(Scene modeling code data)
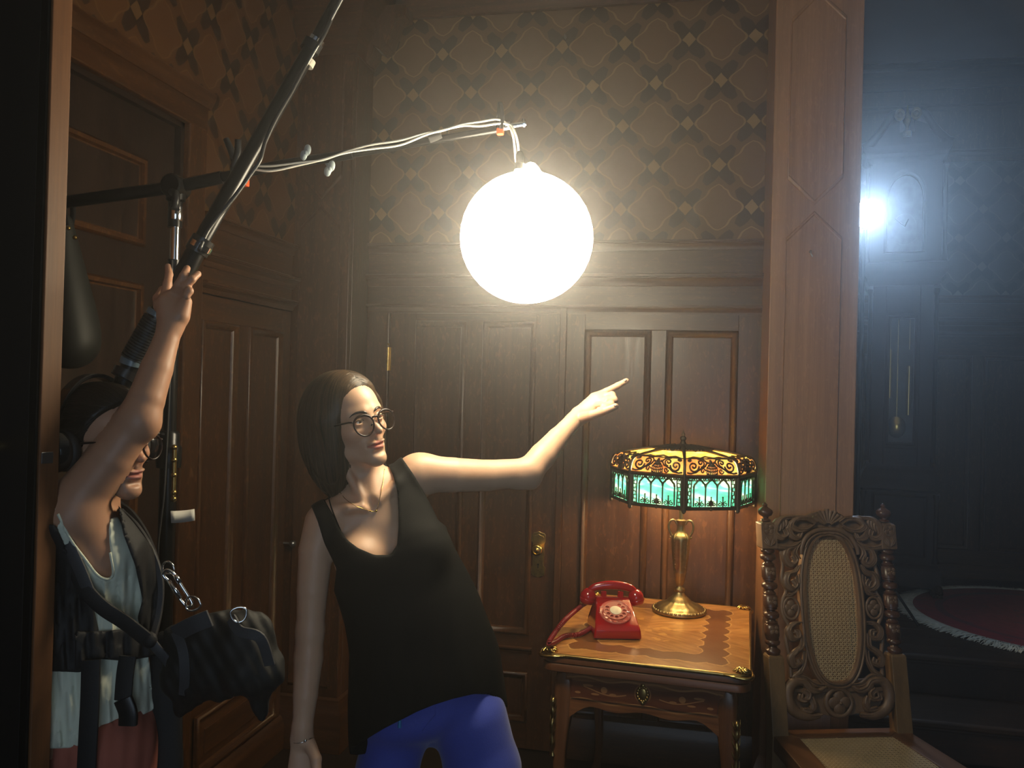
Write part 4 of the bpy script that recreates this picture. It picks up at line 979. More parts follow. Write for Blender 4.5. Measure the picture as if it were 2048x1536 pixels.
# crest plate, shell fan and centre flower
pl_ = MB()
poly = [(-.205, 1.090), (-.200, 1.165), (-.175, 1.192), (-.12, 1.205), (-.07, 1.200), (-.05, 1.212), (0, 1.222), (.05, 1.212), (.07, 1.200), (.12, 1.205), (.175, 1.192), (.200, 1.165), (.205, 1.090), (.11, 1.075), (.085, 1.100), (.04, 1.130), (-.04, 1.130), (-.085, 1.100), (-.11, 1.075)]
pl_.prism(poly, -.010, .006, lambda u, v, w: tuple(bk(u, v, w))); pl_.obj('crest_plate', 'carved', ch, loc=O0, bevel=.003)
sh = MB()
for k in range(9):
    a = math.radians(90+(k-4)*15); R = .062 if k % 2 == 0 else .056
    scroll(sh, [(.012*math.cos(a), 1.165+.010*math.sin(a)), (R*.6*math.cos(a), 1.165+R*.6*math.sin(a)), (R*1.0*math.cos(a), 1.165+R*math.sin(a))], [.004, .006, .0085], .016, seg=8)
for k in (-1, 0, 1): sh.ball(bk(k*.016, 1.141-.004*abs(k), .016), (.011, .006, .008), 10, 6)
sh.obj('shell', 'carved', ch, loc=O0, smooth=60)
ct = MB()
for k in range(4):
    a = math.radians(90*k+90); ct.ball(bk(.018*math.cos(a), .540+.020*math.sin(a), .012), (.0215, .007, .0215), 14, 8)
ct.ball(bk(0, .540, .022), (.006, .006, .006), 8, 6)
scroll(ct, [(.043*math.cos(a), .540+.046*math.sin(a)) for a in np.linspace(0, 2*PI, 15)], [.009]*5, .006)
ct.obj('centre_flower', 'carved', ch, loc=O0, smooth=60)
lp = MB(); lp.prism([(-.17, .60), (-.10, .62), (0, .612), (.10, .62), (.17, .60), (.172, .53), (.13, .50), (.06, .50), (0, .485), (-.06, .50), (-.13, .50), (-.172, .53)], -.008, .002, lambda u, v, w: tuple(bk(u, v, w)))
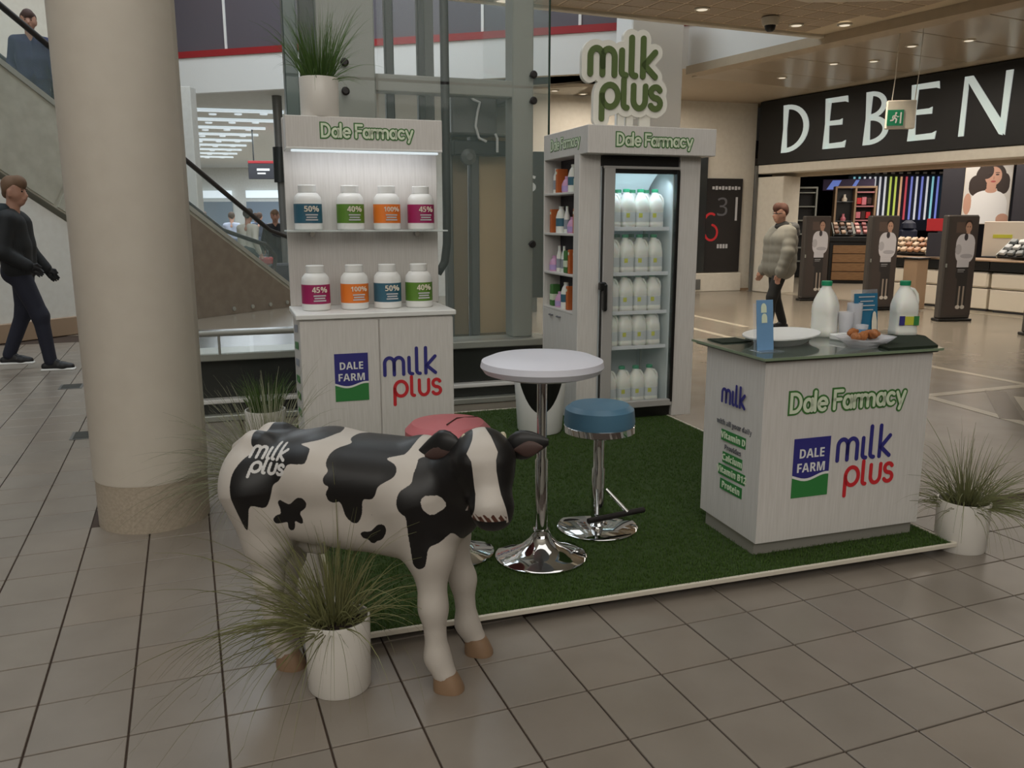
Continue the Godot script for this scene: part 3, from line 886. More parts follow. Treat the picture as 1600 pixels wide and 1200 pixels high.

What you are asked to do: Copy out each line exactly, without the pictures.

Response:
Write part 4 of the bpy script that recreates this picture. It picks up at line 979. More parts follow. Write for Blender 4.5. Measure the picture as if it were 2048x1536 pixels.
# crest plate, shell fan and centre flower
pl_ = MB()
poly = [(-.205, 1.090), (-.200, 1.165), (-.175, 1.192), (-.12, 1.205), (-.07, 1.200), (-.05, 1.212), (0, 1.222), (.05, 1.212), (.07, 1.200), (.12, 1.205), (.175, 1.192), (.200, 1.165), (.205, 1.090), (.11, 1.075), (.085, 1.100), (.04, 1.130), (-.04, 1.130), (-.085, 1.100), (-.11, 1.075)]
pl_.prism(poly, -.010, .006, lambda u, v, w: tuple(bk(u, v, w))); pl_.obj('crest_plate', 'carved', ch, loc=O0, bevel=.003)
sh = MB()
for k in range(9):
    a = math.radians(90+(k-4)*15); R = .062 if k % 2 == 0 else .056
    scroll(sh, [(.012*math.cos(a), 1.165+.010*math.sin(a)), (R*.6*math.cos(a), 1.165+R*.6*math.sin(a)), (R*1.0*math.cos(a), 1.165+R*math.sin(a))], [.004, .006, .0085], .016, seg=8)
for k in (-1, 0, 1): sh.ball(bk(k*.016, 1.141-.004*abs(k), .016), (.011, .006, .008), 10, 6)
sh.obj('shell', 'carved', ch, loc=O0, smooth=60)
ct = MB()
for k in range(4):
    a = math.radians(90*k+90); ct.ball(bk(.018*math.cos(a), .540+.020*math.sin(a), .012), (.0215, .007, .0215), 14, 8)
ct.ball(bk(0, .540, .022), (.006, .006, .006), 8, 6)
scroll(ct, [(.043*math.cos(a), .540+.046*math.sin(a)) for a in np.linspace(0, 2*PI, 15)], [.009]*5, .006)
ct.obj('centre_flower', 'carved', ch, loc=O0, smooth=60)
lp = MB(); lp.prism([(-.17, .60), (-.10, .62), (0, .612), (.10, .62), (.17, .60), (.172, .53), (.13, .50), (.06, .50), (0, .485), (-.06, .50), (-.13, .50), (-.172, .53)], -.008, .002, lambda u, v, w: tuple(bk(u, v, w)))
Continue the Godot script for this scene: part 3, from line 886. More parts follow. Treat the picture as 1600 pixels wide and 1200 pixels high.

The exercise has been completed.